Volume-weighted average price (VWAP) is an important tool that traders use to gauge whether a stock was bought or sold at a good price. Typically, traders and analysts use the standard VWAP, which calculates the price based on all of the orders for the trading day; however, some prefer to use multiple time frames for the VWAP.

Traders and analysts use the VWAP to eliminate the noise that occurs throughout the day, so they can gauge what prices buyers and sellers are really trading at on the stock or the market. VWAP gives traders insight into how a stock trades for that day and determines, for some, a good price at which to buy or sell.

There is a natural selling pressure when a stock is trying to break above or below the VWAP. When a stock or the market tries to break above or below the VWAP line or a VWAP cross, there is usually a battle between buyers and sellers. If a stock tries to break above or below the VWAP level multiple times throughout the day, traders and analysts can see that it is a good price to either buy or sell. However, some short-term traders like to wait for one side to lose the battle and either go long on a break above the VWAP or short on a break below the VWAP.
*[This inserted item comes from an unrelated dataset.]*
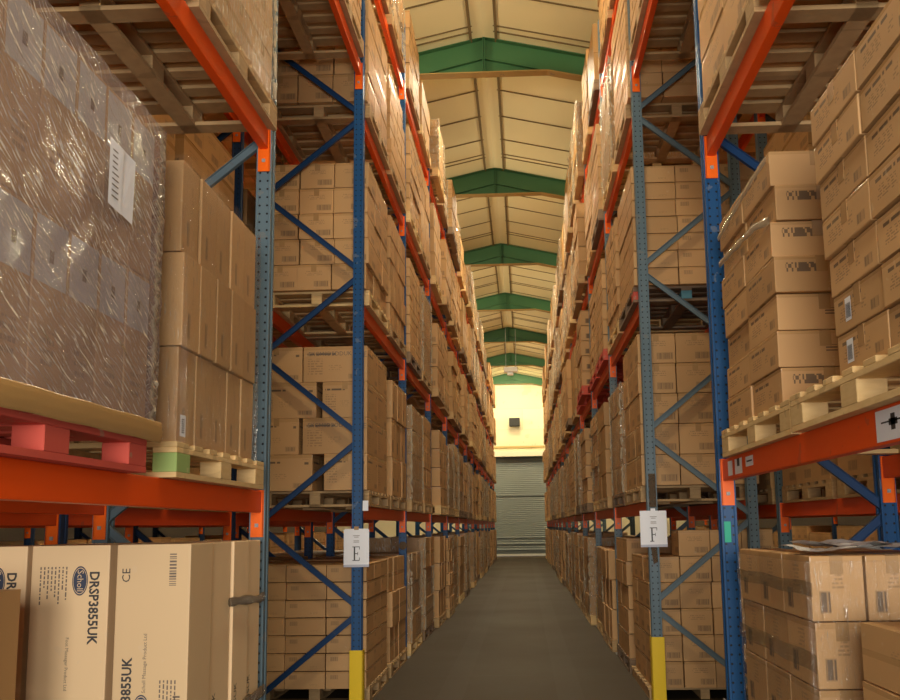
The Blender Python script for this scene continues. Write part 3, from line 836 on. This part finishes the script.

The VWAP can also help traders and analysts gain insight into where the momentum is at a specific time frame. For example, assume a trader was short a stock because there was constant selling pressure and the stock failed to break above the VWAP multiple times. If the stock reverses and has a clean breakout above the VWAP, the trader should look to cover his or her short because he or she may be on the wrong side of the trade; the momentum has shifted to the buy side because the sellers have let up.